I am on a (ubuntu precise) linux system and I want to remove leading characters (tabulators) from a string in C. I thought the following code was working on my previous installation (ubuntu oneric) but I found now that it does not work anymore (note that this is a simplified version of a code for general UTF-8 characters):

#include <math.h>
#include <stdlib.h>
#include <stdio.h>
#include <string.h>

int main()
{

    int nbytes = 10000;
    char *my_line, *my_char;

    my_line = (char *)malloc((nbytes + 1)*sizeof(char));

    strcpy(my_line,"\tinterface(quiet=true):");
    printf("MY_LINE_ORIG=%s\n",my_line);

    while((my_char=strchr(my_line,9))!=NULL){
        strcpy(my_char, my_char+1);
    }
    printf("MY_LINE=%s\n",my_line);

    return 0;
}

I do

gcc -o removetab removetab.c

When executing removetab I get

MY_LINE_ORIG=   interface(quiet=true):
MY_LINE=interfae(quiet==true):

Note the dublication of "=" and the missing "c"! Whats wrong or how can I achieve this alternatively.
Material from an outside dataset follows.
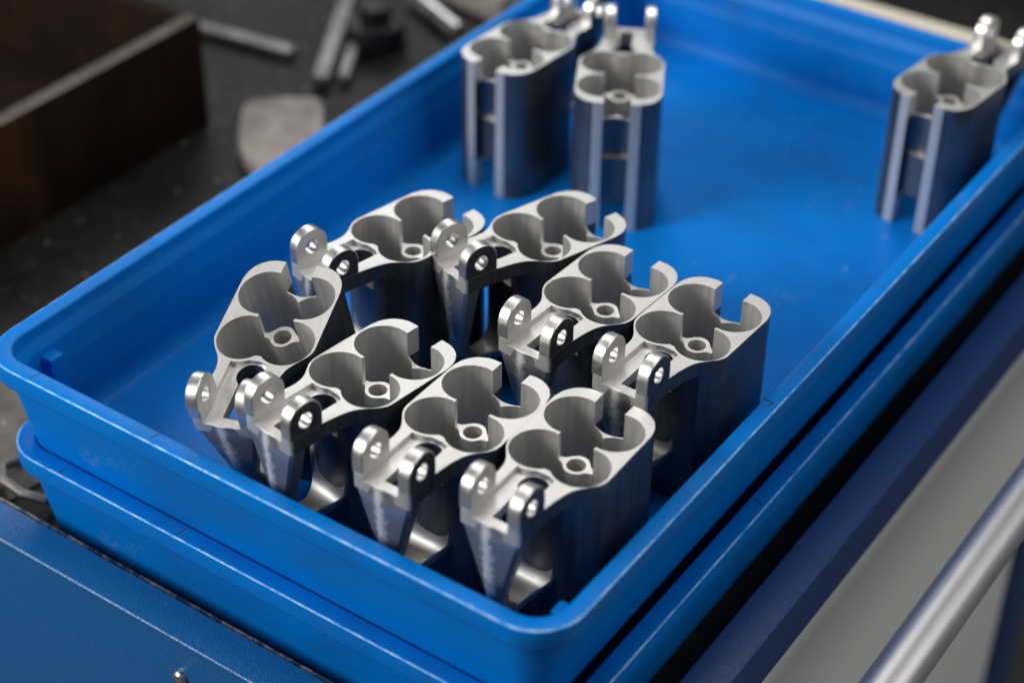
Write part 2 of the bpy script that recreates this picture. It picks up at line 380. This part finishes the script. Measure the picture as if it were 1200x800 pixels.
def strut_mesh():
    # path of the loop handle: (x, z, direction angle, thickness, y0, y1); a rectangle with a ridged front swept along it
    st = []
    def add(x, z, ang, t, y0, y1, pr): st.append((x, z, ang, t, y0, y1, pr))
    add(66.0, -3.2, -90, 5.1, -18.9, 13.3, .1)
    add(66.0, -8.6, -90, 5.1, -18.6, 13.1, .3)
    add(63.4, -9.2, -90, 10.3, -18.4, 13.0, .5)
    for k in range(1, 9):
        f = k / 8
        add(63.4 - 2.2 * f, -9.2 - 41.8 * f, -92, 10.3 - 2.3 * f, -18.4 + 10.4 * f, 13.0 - 11.6 * f, .5 + .8 * f)
    cx, cz, rr = 49.2, -52.0, 12.0
    for a in range(-8, -91, -12): add(cx + rr * math.cos(R(a)), cz + 1.2 * rr * math.sin(R(a)), a - 90, 7.6, -8.0 - .6 * (-a / 90), 1.4 + .9 * (-a / 90), 1.0)
    cx, rr = 44.2, 14.6
    for a in range(-94, -181, -8):
        g = (-a - 90) / 90
        add(cx + rr * math.cos(R(a)), cz - 14.4 + rr + rr * math.sin(R(a)), a - 90, 7.4 - .6 * g, -8.7 - 5.3 * min(1, g * 1.5), 2.4 + 7.6 * min(1, g * 1.5), 0)
    add(29.0, -44, -270, 6.6, -13.6, 9.8, 0)
    bm = bmesh.new(); rs = []
    for x, z, ang, t, y0, y1, pr in st:
        d = Vector((math.cos(R(ang)), 0, math.sin(R(ang)))); n = Vector((-d.z, 0, d.x))     # n points to the outside of the loop
        if True: n = Vector((math.cos(R(ang + 90)), 0, math.sin(R(ang + 90))))
        c = Vector((x, 0, z)); ym = (y0 + y1) / 2 - .5; e = .9
        pts = [(y0, -t / 2 + e), (y0 + e, -t / 2), (y1 - e, -t / 2), (y1, -t / 2 + e), (y1, t / 2 - 2.2), (y1 - 1.6, t / 2 - .6), (ym + .8, t / 2 + pr), (ym - .8, t / 2 + pr), (y0 + 1.6, t / 2 - .6), (y0, t / 2 - 2.2)]
        rs.append([bm.verts.new(c + n * q + Vector((0, y, 0))) for y, q in pts])
    n_ = len(rs[0])
    for i, (a, b) in enumerate(zip(rs, rs[1:])):
        for k in range(n_):
            f_ = bm.faces.new((a[k], a[(k + 1) % n_], b[(k + 1) % n_], b[k])); f_.material_index = (2 if i > 15 else 1) if k in (0, 1, 2) else 0
    bm.faces.new(rs[0][::-1]); bm.faces.new(rs[-1])
    bmesh.ops.recalc_face_normals(bm, faces=bm.faces)
    return bm

def boss_mesh():
    bm = bmesh.new()
    half = [(6.5, 0), (6.1, 2.3), (4.6, 4.5), (2.7, 6.0), (1.7, 7.6), (1.5, 9.6), (-1.5, 9.6), (-1.8, 7.8), (-3.0, 6.2), (-5.0, 4.6), (-6.7, 2.4), (-7.2, 0)]
    o_ = half + [(x, -y) for x, y in half[-2:0:-1]]
    h_ = circ(0, 0, 4.75, 28); n = len(o_); z0, z1 = -60, -15.1
    ot = [bm.verts.new((x, y, z1)) for x, y in o_]; ob = [bm.verts.new((x, y, z0)) for x, y in o_]
    ht = [bm.verts.new((x, y, z1)) for x, y in h_]; hb = [bm.verts.new((x, y, z1 - 26)) for x, y in h_]
    for a, b in ((ot, ob), (ht, hb)):
        m_ = len(a)
        for k in range(m_): bm.faces.new((a[k], a[(k + 1) % m_], b[(k + 1) % m_], b[k])).material_index = 1
    es = [bm.edges.get((ot[k], ot[(k + 1) % n])) for k in range(n)] + [bm.edges.get((ht[k], ht[(k + 1) % 28])) for k in range(28)]
    for g in bmesh.ops.triangle_fill(bm, edges=es, use_beauty=True)['geom']:
        if isinstance(g, bmesh.types.BMFace): g.material_index = 1
    bm.faces.new(hb); bmesh.ops.recalc_face_normals(bm, faces=bm.faces)
    return bm
def first_bracket():
    t = root('machined_bracket', '', 'metal bracket')
    link_obj('housing', hm, t)
    finish(ear_mesh(-19, -12.8, -19), 'clevis_ear', [TURNED, BORED, SKIN], t, True, 30)
    finish(ear_mesh(6.8, 13.4, 13.4), 'clevis_ear', [TURNED, BORED, SKIN], t, True, 30)
    finish(boss_mesh(), 'screw_boss', [MILLED, BORED], t, True, 30)
    finish(strut_mesh(), 'strut', [STRUT, SKIN, FOOT], t, True, 30)
    return t
proto = first_bracket()
GR = 'machined aluminium brackets in the upper bin'
ZT = 28.55
BR = [  # x, y, yaw, label
    (311.43, 93.84, -89.15, 'bracket in the near right corner of the upper bin, closest to the camera'),
    (257.67, 85.14, -89.23, 'bracket in the front row beside the one in the near corner'),
    (200.44, 84.51, -97.97, 'bracket in the front row right beside the leaning one'),
    (310.01, 208.58, -91.90, 'bracket in the second row standing against the right wall of the bin'),
    (255.60, 206.86, -92.37, 'bracket in the second row, second from the right wall of the bin'),
    (202.08, 237.37, -108.32, 'turned bracket in the second row whose loop frames a strip of blue bin'),
    (140.19, 192.30, -102.35, 'bracket at the left end of the second row, behind the leaning one'),
    (139.80, 404.86, 118.91, 'far bracket whose slotted end squarely faces the camera'),
    (68.22, 401.04, 86.78, 'far bracket standing by the left wall with slotted end forward'),
    (309.65, 520.65, 84.25, 'lone bracket in the far right part of the bin with slotted end forward')]
def place(t, x, y, z, rot, label):
    t.location = Vector((x, y, z)) * S; t.rotation_euler = rot; tag(t, label, 'metal bracket', GR)
def dup(t):
    c = t.copy(); C.objects.link(c)
    for ch in t.children:
        k = ch.copy(); C.objects.link(k); k.parent = c
    return c
for i, (x, y, a, lb) in enumerate(BR):
    t = proto if i == 0 else dup(proto)
    place(t, x, y, ZT, (0, 0, R(a)), lb)
place(dup(proto), 139.5, 80.9, 33.9, (R(3.61), R(14.15), R(-71.35)), 'bracket leaning out of upright at the left end of the front row')

# ------------------------------------------------------------------ things lying on the bench behind
GZ = -121.5
t = root('steel_box', 'rusty open steel box standing on the dark bench', 'box', (-330, 250, GZ))
def rbox(x0, x1, y0, y1, z0, z1, nm, mt, b=.8):
    bm = bmesh.new(); box(bm, x0, x1, y0, y1, z0, z1); bevel(bm, b, 2)
    bmesh.ops.translate(bm, verts=bm.verts, vec=(330, -250, -GZ)); finish(bm, nm, mt, t, True)
zt = -35
rbox(-224, -211, 60, 398, GZ, zt, 'side_plate', RUST); rbox(-560, -547, 60, 398, GZ, zt, 'side_plate', RUST)
rbox(-546.8, -224.2, 385, 397.6, GZ, zt - .6, 'end_plate', RUST); rbox(-546.8, -224.2, 60.4, 73, GZ, zt - .6, 'end_plate', RUST)
rbox(-546.8, -224.2, 73.2, 384.8, GZ, GZ + 8, 'bottom_plate', RUST)
rbox(-223.6, -211.4, 60.4, 397.6, zt + .05, zt + .5, 'rubbed_edge', RUSTE, .2)
# pale block
bm = bmesh.new()
poly = catmull([(-190.0, 411.0), (-192.0, 428.0), (-161.0, 454.0), (-145.0, 451.0), (-115.0, 415.0), (-104.0, 391.0), (-113.0, 356.0), (-131.0, 357.0), (-159.0, 373.0), (-190.0, 411.0)], 4)[:-1]
prism(bm, poly, GZ, GZ + 14); bevel(bm, 2.5, 3, 50); tag(finish(bm, 'metal_block', CAST), 'pale grey rounded metal block lying on the bench near the bin', 'block')
def bar(name, a, b, w, h, mat, label, cat, z=GZ):
    a = Vector((*a, 0)); b = Vector((*b, 0)); d = (b - a).normalized(); n = Vector((-d.y, d.x, 0)) * w / 2
    bm = bmesh.new(); q = [a + n, a - n, b - n, b + n]; prism(bm, [(p.x, p.y) for p in q], z, z + h); bevel(bm, min(w, h) * .22, 2)
    o = finish(bm, name, mat); tag(o, label, cat); return o
bar('steel_bar', (-318, 500), (-226, 512), 12, 9, STEEL, 'flat grey steel bar lying beside the rusty box', 'bar')
bar('steel_bar', (-256, 624), (-176, 486), 13, 12, STEEL, 'long steel bar pointing at the pale block', 'bar')
bar('steel_bar', (-215, 585), (-165, 500), 9, 10, STEEL, 'short dull bar close to the bin wall beside the long bar', 'bar')
bm = bmesh.new(); tube(bm, [(-206, 644, GZ + 8), (-136, 612, GZ + 8)], 8.5, 20); tag(finish(bm, 'steel_rod', BRIGHT), 'bright round rod end close to the far left bin wall', 'rod')
t = root('chuck', 'black round machine chuck lying on the bench behind the bin', 'tool', (-188, 570, GZ))
bm = bmesh.new(); prism(bm, circ(0, 0, 24, 40), 0, 22); bevel(bm, 2, 2, 60); finish(bm, 'body', DARK, t)
bm = bmesh.new(); prism(bm, circ(0, 0, 13, 32), 22.1, 36); bevel(bm, 1.5, 2, 60); finish(bm, 'nose', DARK, t)
bm = bmesh.new(); prism(bm, [(-60, -30), (60, -45), (66, 30), (-50, 40)], 0, 24); bevel(bm, 3, 2)
bmesh.ops.translate(bm, verts=bm.verts, vec=(-185, 700, GZ)); tag(finish(bm, 'steel_plate', CAST), 'thick grey steel plate lying at the far left of the bench', 'plate')
bar('cream_rail', (20, 711), (520, 715), 46, 76, CREAM, 'cream painted ledge running behind the far end of the bins', 'rail')
bm = bmesh.new(); prism(bm, [(-150, 12), (-14, 8), (-10, 58), (-60, 110), (-160, 96)], GZ, GZ + 2); bevel(bm, .6, 1)
tag(finish(bm, 'pale_bench_patch', SHEET, smooth=False), 'added grey brown sheet for the paler bench area left of the bins', 'sheet')  # thin sheet added to stand for a lighter area of the bench
# ring pull handle at the lower left
bm = bmesh.new(); tube(bm, [(-32, 40, GZ + 5), (-30, 26, GZ + 11), (-18, 17, GZ + 13), (-2, 16, GZ + 12), (8, 22, GZ + 9), (10, 30, GZ + 4)], 3.0, 12)
tag(finish(bm, 'wire_hook', STEEL), 'bent grey wire hook lying in front of the lower bin corner', 'hook')
# swarf
bm = bmesh.new()
for k in range(420):
    x = random.uniform(-420, -8); y = random.uniform(10, 900); s = random.uniform(.8, 3.2)
    c = Vector((x, y, GZ + s * .4)); rot = Matrix.Rotation(random.uniform(0, 6.3), 3, 'Z') @ Matrix.Rotation(random.uniform(-.6, .6), 3, 'X')
    if -230 < x < -205 and 55 < y < 400 or x < -205 and y < 400: continue
    vs = [bm.verts.new(c + rot @ Vector(p) * s) for p in ((-1, -.3, 0), (1, -.25, .2), (.9, .35, -.1), (-.9, .3, .25))]
    tp = [bm.verts.new(v.co + Vector((0, 0, .35 * s))) for v in vs]
    for i in range(4): bm.faces.new((vs[i], vs[(i + 1) % 4], tp[(i + 1) % 4], tp[i]))
    bm.faces.new(tp); bm.faces.new(vs[::-1])
bmesh.ops.recalc_face_normals(bm, faces=bm.faces)
o = finish(bm, 'metal_swarf', STEEL, smooth=False); tag(o, 'small metal chips scattered over the dark bench', 'swarf'); o['kind'] = 'stuff'

bm = bmesh.new()
for k in range(70):
    x = random.uniform(30, 330); y = random.uniform(40, 590); s_ = random.uniform(.25, .9)
    c = Vector((x, y, -61.9)); rot = Matrix.Rotation(random.uniform(0, 6.3), 3, 'Z')
    vs = [bm.verts.new(c + rot @ Vector(p) * s_) for p in ((-1.4, -.3, 0), (1.2, -.25, .1), (.9, .35, 0), (-.9, .3, .1))]
    tp = [bm.verts.new(v.co + Vector((0, 0, .5 * s_))) for v in vs]
    for i in range(4): bm.faces.new((vs[i], vs[(i + 1) % 4], tp[(i + 1) % 4], tp[i]))
    bm.faces.new(tp); bm.faces.new(vs[::-1])
bmesh.ops.recalc_face_normals(bm, faces=bm.faces)
o = finish(bm, 'metal_dust', BRIGHT, smooth=False); tag(o, 'tiny bright metal crumbs on the floor of the upper bin', 'swarf'); o['kind'] = 'stuff'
The code should support UTF-8 strings.

like image 907
highsciguy Avatar asked May 10 '12 21:05

highsciguy


1 Answers

strcpy(my_char, my_char+1);

strcpy strings must not overlap.

From the C Standard (emphasis mine):

(C99, 7.21.2.3p2) "The strcpy function copies the string pointed to by s2 (including the terminating null character) into the array pointed to by s1. If copying takes place between objects that overlap, the behavior is undefined."